[Goal]
Go through the material and write it all out exactly, minus the pictures.

[Source material]
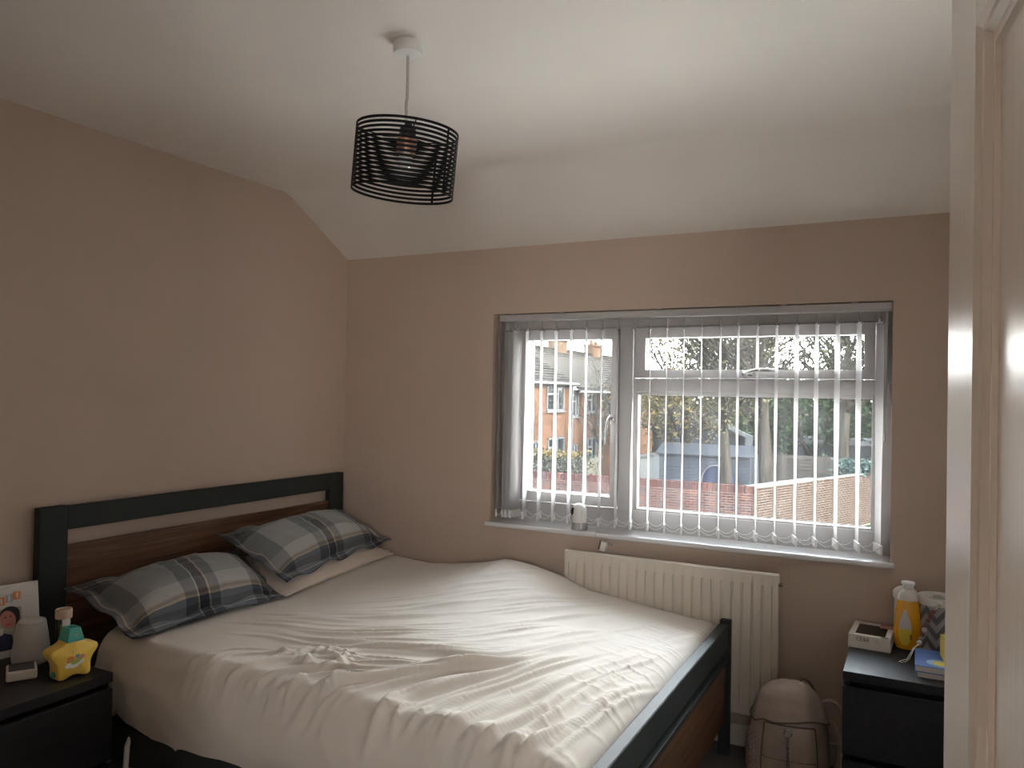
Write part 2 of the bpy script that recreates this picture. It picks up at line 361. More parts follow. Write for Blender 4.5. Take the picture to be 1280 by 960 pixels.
b = MB(); b.tube([(x0-.02, -.078, .20), (x0+.004, -.078, .20)], .010, 8); b.tube([(x0-.02, -.078, .205), (x0-.02, -.078, 0)], .0075, 8); b.tube([(x0-.02, -.078, .19), (x0-.02, -.078, .25)], .014, 10)
rel(b, RO).build('valve', M['white_plastic'], rad)

# ------------------------------------------------------------------ vertical blind
blind = empty('vertical_blind', (1.81, .03, 1.82), label='white vertical blind with its slats turned edge-on across the window', cat='blind')
BO = Vector((1.81, .03, 1.82))
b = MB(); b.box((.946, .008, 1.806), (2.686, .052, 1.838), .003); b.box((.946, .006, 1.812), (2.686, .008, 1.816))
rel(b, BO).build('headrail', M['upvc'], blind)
for x in (1.02, 1.28, 1.75, 2.28, 2.55):
    rel(MB().box((x-.015, .004, 1.832), (x+.015, .05, 1.8415), .002), BO).build('bracket', M['grey_plastic'], blind)
SX = [.934, .984, 1.004, 1.026, 1.079, 1.157, 1.233, 1.312, 1.390, 1.466, 1.546, 1.620, 1.699, 1.776, 1.853, 1.932, 2.014, 2.090, 2.170, 2.248, 2.328, 2.406, 2.485, 2.565, 2.641]
def slat_mesh():
    n, m = 8, 26; w = .089; vs = []; fs = []
    for j in range(m+1):
        z = -.055-(.905)*j/m; tw = .05*math.sin(j/m*5.5)
        for i in range(n+1):
            u = (i/n-.5)*w; c = .0035*(1-(2*i/n-1)**2)
            vs.append((c*math.cos(tw)-u*math.sin(tw), u*math.cos(tw)+c*math.sin(tw), z))
    for j in range(m):
        for i in range(n): a = j*(n+1)+i; fs.append((a, a+1, a+n+2, a+n+1))
    me = bpy.data.meshes.new('slat'); me.from_pydata(vs, [], fs); me.materials.append(M['slat']); me.polygons.foreach_set('use_smooth', [True]*len(me.polygons)); me.update(); return me
sm = slat_mesh()
hg = MB(); hg.box((-.002, -.012, -.06), (.002, .012, -.045)); hg.tube([(0, 0, -.05), (0, 0, -.018)], .0035, 6); hg.box((-.0022, -.0455, -.066), (.0062, .0455, -.057), .001)
hgm = hg.build('hanger', M['grey_plastic']); hgme = hgm.data; bpy.data.objects.remove(hgm)
wt = MB(); wt.box((-.0035, -.046, -.972), (.0048, .046, -.935), .0015); wm = wt.build('weight', M['white_plastic']); wme = wm.data; bpy.data.objects.remove(wm)
ends = []
for i, x in enumerate(SX):
    rz = math.radians(15) if i >= 4 else math.radians([14, -6, -10, -6][i])
    rz += random.uniform(-.02, .02)
    if i == 24: rz = math.radians(19)
    s = bpy.data.objects.new('slat', sm); COL.objects.link(s); s.parent = blind; s.location = (x-BO.x, .052-BO.y, 0); s.rotation_euler = (0, 0, rz)
    h = bpy.data.objects.new('hanger', hgme); COL.objects.link(h); h.parent = s
    w = bpy.data.objects.new('weight', wme); COL.objects.link(w); w.parent = s
    ends.append([(x - e*.046*math.sin(rz), .052 + e*.046*math.cos(rz)) for e in (-1, 1)])
for k in (0, 1):
    b = MB()
    for (a, c) in zip(ends[:-1], ends[1:]):
        p, q = Vector((*a[k], .884)), Vector((*c[k], .884)); L = (q-p).length; n = 10; dp = .024 if L > .05 else .03
        pts = [p.lerp(q, t/n)+Vector((0, 0, -dp*4*(t/n)*(1-t/n)*random.uniform(.93, 1.05))) for t in range(n+1)]
        b.tube(pts, [.0013 if t % 2 else .0019 for t in range(n+1)], 5)
    rel(b, BO).build('bead_chain', M['white_plastic'], blind)
b = MB(); b.tube([(2.668, .0, 1.80), (2.667, -.002, 1.55), (2.666, -.002, 1.32)], .0028, 6); b.tube([(2.666, -.002, 1.34), (2.666, -.002, 1.295)], .0055, 8)
b.tube([(2.661, .0, 1.80), (2.661, -.002, 1.32)], .0014, 5)
rel(b, BO).build('control_cord', M['grey_plastic'], blind)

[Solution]
Write part 2 of the bpy script that recreates this picture. It picks up at line 361. More parts follow. Write for Blender 4.5. Take the picture to be 1280 by 960 pixels.
b = MB(); b.tube([(x0-.02, -.078, .20), (x0+.004, -.078, .20)], .010, 8); b.tube([(x0-.02, -.078, .205), (x0-.02, -.078, 0)], .0075, 8); b.tube([(x0-.02, -.078, .19), (x0-.02, -.078, .25)], .014, 10)
rel(b, RO).build('valve', M['white_plastic'], rad)

# ------------------------------------------------------------------ vertical blind
blind = empty('vertical_blind', (1.81, .03, 1.82), label='white vertical blind with its slats turned edge-on across the window', cat='blind')
BO = Vector((1.81, .03, 1.82))
b = MB(); b.box((.946, .008, 1.806), (2.686, .052, 1.838), .003); b.box((.946, .006, 1.812), (2.686, .008, 1.816))
rel(b, BO).build('headrail', M['upvc'], blind)
for x in (1.02, 1.28, 1.75, 2.28, 2.55):
    rel(MB().box((x-.015, .004, 1.832), (x+.015, .05, 1.8415), .002), BO).build('bracket', M['grey_plastic'], blind)
SX = [.934, .984, 1.004, 1.026, 1.079, 1.157, 1.233, 1.312, 1.390, 1.466, 1.546, 1.620, 1.699, 1.776, 1.853, 1.932, 2.014, 2.090, 2.170, 2.248, 2.328, 2.406, 2.485, 2.565, 2.641]
def slat_mesh():
    n, m = 8, 26; w = .089; vs = []; fs = []
    for j in range(m+1):
        z = -.055-(.905)*j/m; tw = .05*math.sin(j/m*5.5)
        for i in range(n+1):
            u = (i/n-.5)*w; c = .0035*(1-(2*i/n-1)**2)
            vs.append((c*math.cos(tw)-u*math.sin(tw), u*math.cos(tw)+c*math.sin(tw), z))
    for j in range(m):
        for i in range(n): a = j*(n+1)+i; fs.append((a, a+1, a+n+2, a+n+1))
    me = bpy.data.meshes.new('slat'); me.from_pydata(vs, [], fs); me.materials.append(M['slat']); me.polygons.foreach_set('use_smooth', [True]*len(me.polygons)); me.update(); return me
sm = slat_mesh()
hg = MB(); hg.box((-.002, -.012, -.06), (.002, .012, -.045)); hg.tube([(0, 0, -.05), (0, 0, -.018)], .0035, 6); hg.box((-.0022, -.0455, -.066), (.0062, .0455, -.057), .001)
hgm = hg.build('hanger', M['grey_plastic']); hgme = hgm.data; bpy.data.objects.remove(hgm)
wt = MB(); wt.box((-.0035, -.046, -.972), (.0048, .046, -.935), .0015); wm = wt.build('weight', M['white_plastic']); wme = wm.data; bpy.data.objects.remove(wm)
ends = []
for i, x in enumerate(SX):
    rz = math.radians(15) if i >= 4 else math.radians([14, -6, -10, -6][i])
    rz += random.uniform(-.02, .02)
    if i == 24: rz = math.radians(19)
    s = bpy.data.objects.new('slat', sm); COL.objects.link(s); s.parent = blind; s.location = (x-BO.x, .052-BO.y, 0); s.rotation_euler = (0, 0, rz)
    h = bpy.data.objects.new('hanger', hgme); COL.objects.link(h); h.parent = s
    w = bpy.data.objects.new('weight', wme); COL.objects.link(w); w.parent = s
    ends.append([(x - e*.046*math.sin(rz), .052 + e*.046*math.cos(rz)) for e in (-1, 1)])
for k in (0, 1):
    b = MB()
    for (a, c) in zip(ends[:-1], ends[1:]):
        p, q = Vector((*a[k], .884)), Vector((*c[k], .884)); L = (q-p).length; n = 10; dp = .024 if L > .05 else .03
        pts = [p.lerp(q, t/n)+Vector((0, 0, -dp*4*(t/n)*(1-t/n)*random.uniform(.93, 1.05))) for t in range(n+1)]
        b.tube(pts, [.0013 if t % 2 else .0019 for t in range(n+1)], 5)
    rel(b, BO).build('bead_chain', M['white_plastic'], blind)
b = MB(); b.tube([(2.668, .0, 1.80), (2.667, -.002, 1.55), (2.666, -.002, 1.32)], .0028, 6); b.tube([(2.666, -.002, 1.34), (2.666, -.002, 1.295)], .0055, 8)
b.tube([(2.661, .0, 1.80), (2.661, -.002, 1.32)], .0014, 5)
rel(b, BO).build('control_cord', M['grey_plastic'], blind)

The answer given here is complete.